Transcribe the entries below exactly; leave every image out.

### DATA EXTRACT ###

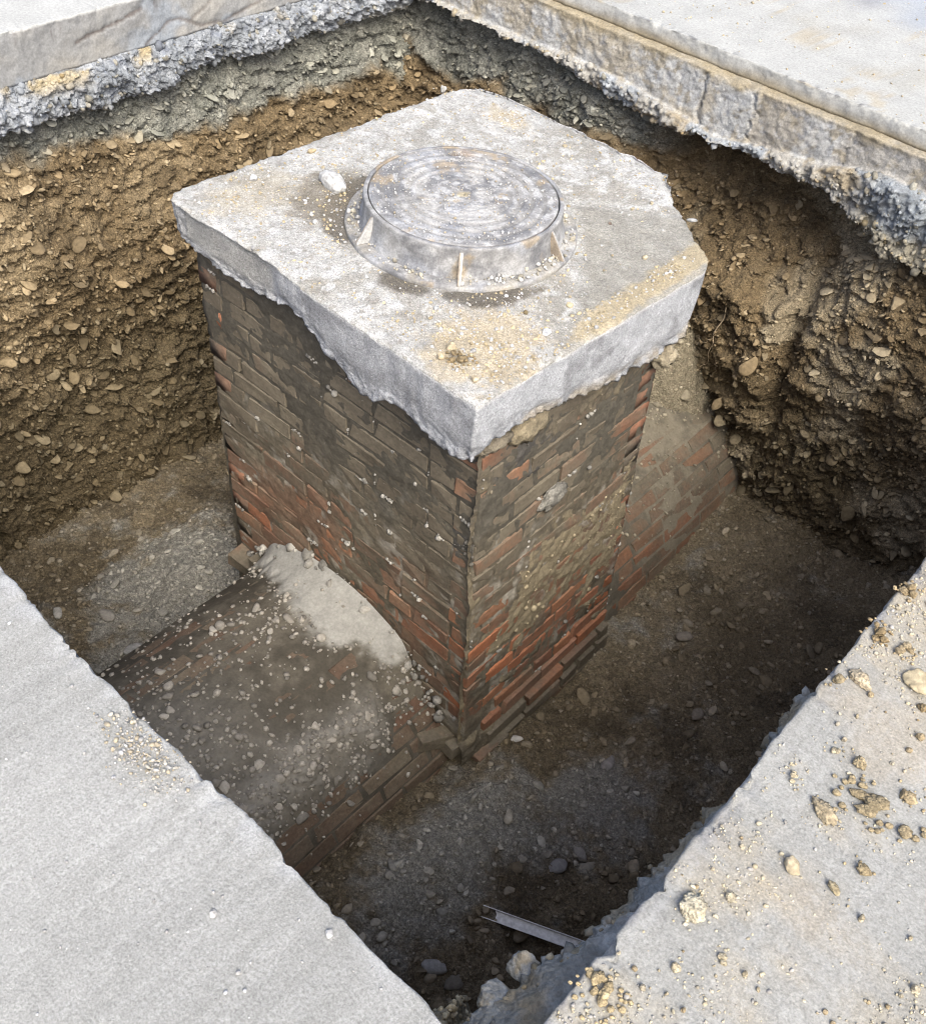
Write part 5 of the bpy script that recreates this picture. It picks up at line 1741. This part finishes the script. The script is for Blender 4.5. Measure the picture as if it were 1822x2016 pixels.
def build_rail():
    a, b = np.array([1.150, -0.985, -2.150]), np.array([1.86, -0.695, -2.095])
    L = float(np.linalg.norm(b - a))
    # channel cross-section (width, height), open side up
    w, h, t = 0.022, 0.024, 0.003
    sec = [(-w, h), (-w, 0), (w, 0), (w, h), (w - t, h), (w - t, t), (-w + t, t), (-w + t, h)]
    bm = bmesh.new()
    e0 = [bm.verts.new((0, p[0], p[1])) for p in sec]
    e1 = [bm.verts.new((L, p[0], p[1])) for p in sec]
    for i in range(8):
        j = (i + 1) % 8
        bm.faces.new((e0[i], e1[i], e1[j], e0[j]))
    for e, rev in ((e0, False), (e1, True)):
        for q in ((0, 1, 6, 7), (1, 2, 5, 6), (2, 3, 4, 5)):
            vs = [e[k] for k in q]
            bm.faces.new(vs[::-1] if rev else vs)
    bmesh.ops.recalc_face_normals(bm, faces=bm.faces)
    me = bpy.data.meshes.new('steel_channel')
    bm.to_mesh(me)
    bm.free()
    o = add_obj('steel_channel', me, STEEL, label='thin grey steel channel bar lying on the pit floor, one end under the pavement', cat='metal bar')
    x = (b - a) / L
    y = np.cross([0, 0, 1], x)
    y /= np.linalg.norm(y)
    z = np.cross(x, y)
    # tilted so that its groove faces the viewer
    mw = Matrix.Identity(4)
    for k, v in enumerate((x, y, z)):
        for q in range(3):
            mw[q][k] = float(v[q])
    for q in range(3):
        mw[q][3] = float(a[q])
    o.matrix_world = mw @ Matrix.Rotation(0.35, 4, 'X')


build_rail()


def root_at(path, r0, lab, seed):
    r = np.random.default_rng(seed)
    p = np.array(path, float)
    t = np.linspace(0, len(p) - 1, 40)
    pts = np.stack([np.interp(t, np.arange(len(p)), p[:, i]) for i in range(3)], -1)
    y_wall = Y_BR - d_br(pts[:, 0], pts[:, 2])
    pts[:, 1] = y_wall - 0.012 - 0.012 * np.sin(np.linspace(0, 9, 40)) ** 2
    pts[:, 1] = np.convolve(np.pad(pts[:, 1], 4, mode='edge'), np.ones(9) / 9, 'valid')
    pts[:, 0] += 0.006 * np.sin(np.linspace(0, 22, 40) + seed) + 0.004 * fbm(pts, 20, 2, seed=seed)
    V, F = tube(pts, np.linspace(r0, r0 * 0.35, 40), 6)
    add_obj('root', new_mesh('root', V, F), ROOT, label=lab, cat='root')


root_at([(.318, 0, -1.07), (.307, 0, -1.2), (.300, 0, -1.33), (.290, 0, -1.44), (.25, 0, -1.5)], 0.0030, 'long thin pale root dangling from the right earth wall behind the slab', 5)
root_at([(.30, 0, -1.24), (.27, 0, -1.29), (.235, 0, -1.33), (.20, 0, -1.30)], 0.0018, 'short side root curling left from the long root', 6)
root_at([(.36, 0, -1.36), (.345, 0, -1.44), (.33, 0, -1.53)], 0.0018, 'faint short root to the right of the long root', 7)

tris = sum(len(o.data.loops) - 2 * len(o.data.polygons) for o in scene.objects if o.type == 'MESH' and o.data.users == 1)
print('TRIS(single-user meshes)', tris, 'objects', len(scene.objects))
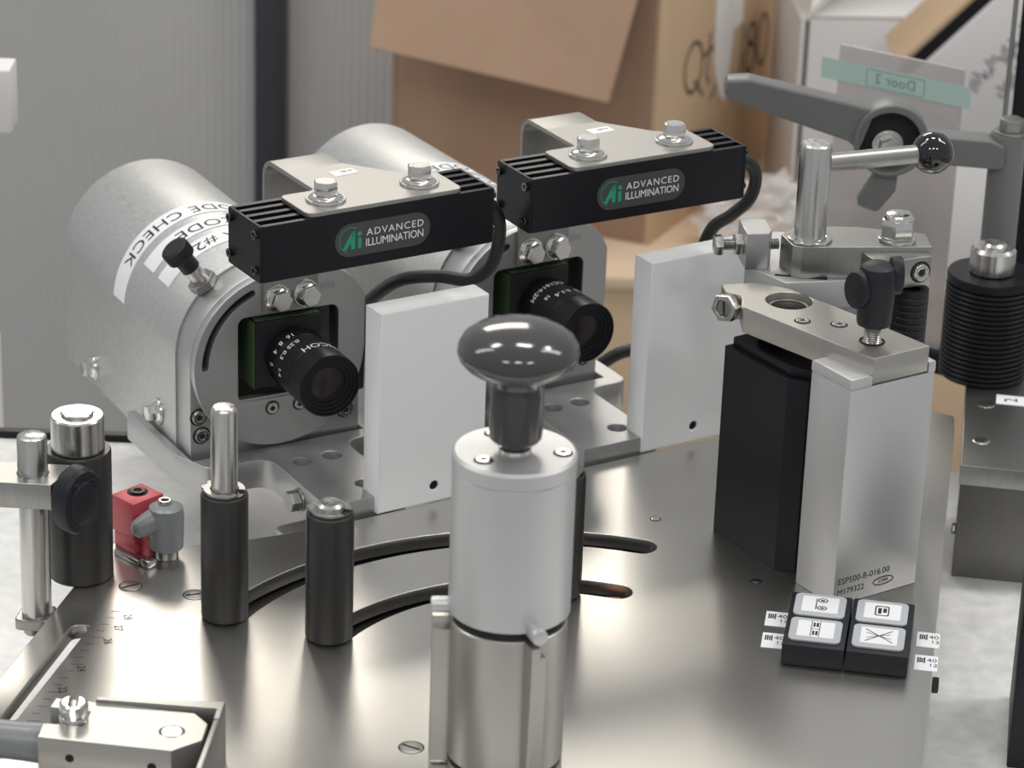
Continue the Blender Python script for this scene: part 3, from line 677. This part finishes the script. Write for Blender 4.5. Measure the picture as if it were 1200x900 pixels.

###

ANSWER BELOW:
Write part 5 of the bpy script that recreates this picture. It picks up at line 1741. This part finishes the script. The script is for Blender 4.5. Measure the picture as if it were 1822x2016 pixels.
def build_rail():
    a, b = np.array([1.150, -0.985, -2.150]), np.array([1.86, -0.695, -2.095])
    L = float(np.linalg.norm(b - a))
    # channel cross-section (width, height), open side up
    w, h, t = 0.022, 0.024, 0.003
    sec = [(-w, h), (-w, 0), (w, 0), (w, h), (w - t, h), (w - t, t), (-w + t, t), (-w + t, h)]
    bm = bmesh.new()
    e0 = [bm.verts.new((0, p[0], p[1])) for p in sec]
    e1 = [bm.verts.new((L, p[0], p[1])) for p in sec]
    for i in range(8):
        j = (i + 1) % 8
        bm.faces.new((e0[i], e1[i], e1[j], e0[j]))
    for e, rev in ((e0, False), (e1, True)):
        for q in ((0, 1, 6, 7), (1, 2, 5, 6), (2, 3, 4, 5)):
            vs = [e[k] for k in q]
            bm.faces.new(vs[::-1] if rev else vs)
    bmesh.ops.recalc_face_normals(bm, faces=bm.faces)
    me = bpy.data.meshes.new('steel_channel')
    bm.to_mesh(me)
    bm.free()
    o = add_obj('steel_channel', me, STEEL, label='thin grey steel channel bar lying on the pit floor, one end under the pavement', cat='metal bar')
    x = (b - a) / L
    y = np.cross([0, 0, 1], x)
    y /= np.linalg.norm(y)
    z = np.cross(x, y)
    # tilted so that its groove faces the viewer
    mw = Matrix.Identity(4)
    for k, v in enumerate((x, y, z)):
        for q in range(3):
            mw[q][k] = float(v[q])
    for q in range(3):
        mw[q][3] = float(a[q])
    o.matrix_world = mw @ Matrix.Rotation(0.35, 4, 'X')


build_rail()


def root_at(path, r0, lab, seed):
    r = np.random.default_rng(seed)
    p = np.array(path, float)
    t = np.linspace(0, len(p) - 1, 40)
    pts = np.stack([np.interp(t, np.arange(len(p)), p[:, i]) for i in range(3)], -1)
    y_wall = Y_BR - d_br(pts[:, 0], pts[:, 2])
    pts[:, 1] = y_wall - 0.012 - 0.012 * np.sin(np.linspace(0, 9, 40)) ** 2
    pts[:, 1] = np.convolve(np.pad(pts[:, 1], 4, mode='edge'), np.ones(9) / 9, 'valid')
    pts[:, 0] += 0.006 * np.sin(np.linspace(0, 22, 40) + seed) + 0.004 * fbm(pts, 20, 2, seed=seed)
    V, F = tube(pts, np.linspace(r0, r0 * 0.35, 40), 6)
    add_obj('root', new_mesh('root', V, F), ROOT, label=lab, cat='root')


root_at([(.318, 0, -1.07), (.307, 0, -1.2), (.300, 0, -1.33), (.290, 0, -1.44), (.25, 0, -1.5)], 0.0030, 'long thin pale root dangling from the right earth wall behind the slab', 5)
root_at([(.30, 0, -1.24), (.27, 0, -1.29), (.235, 0, -1.33), (.20, 0, -1.30)], 0.0018, 'short side root curling left from the long root', 6)
root_at([(.36, 0, -1.36), (.345, 0, -1.44), (.33, 0, -1.53)], 0.0018, 'faint short root to the right of the long root', 7)

tris = sum(len(o.data.loops) - 2 * len(o.data.polygons) for o in scene.objects if o.type == 'MESH' and o.data.users == 1)
print('TRIS(single-user meshes)', tris, 'objects', len(scene.objects))
Continue the Blender Python script for this scene: part 3, from line 677. This part finishes the script. Write for Blender 4.5. Measure the picture as if it were 1200x900 pixels.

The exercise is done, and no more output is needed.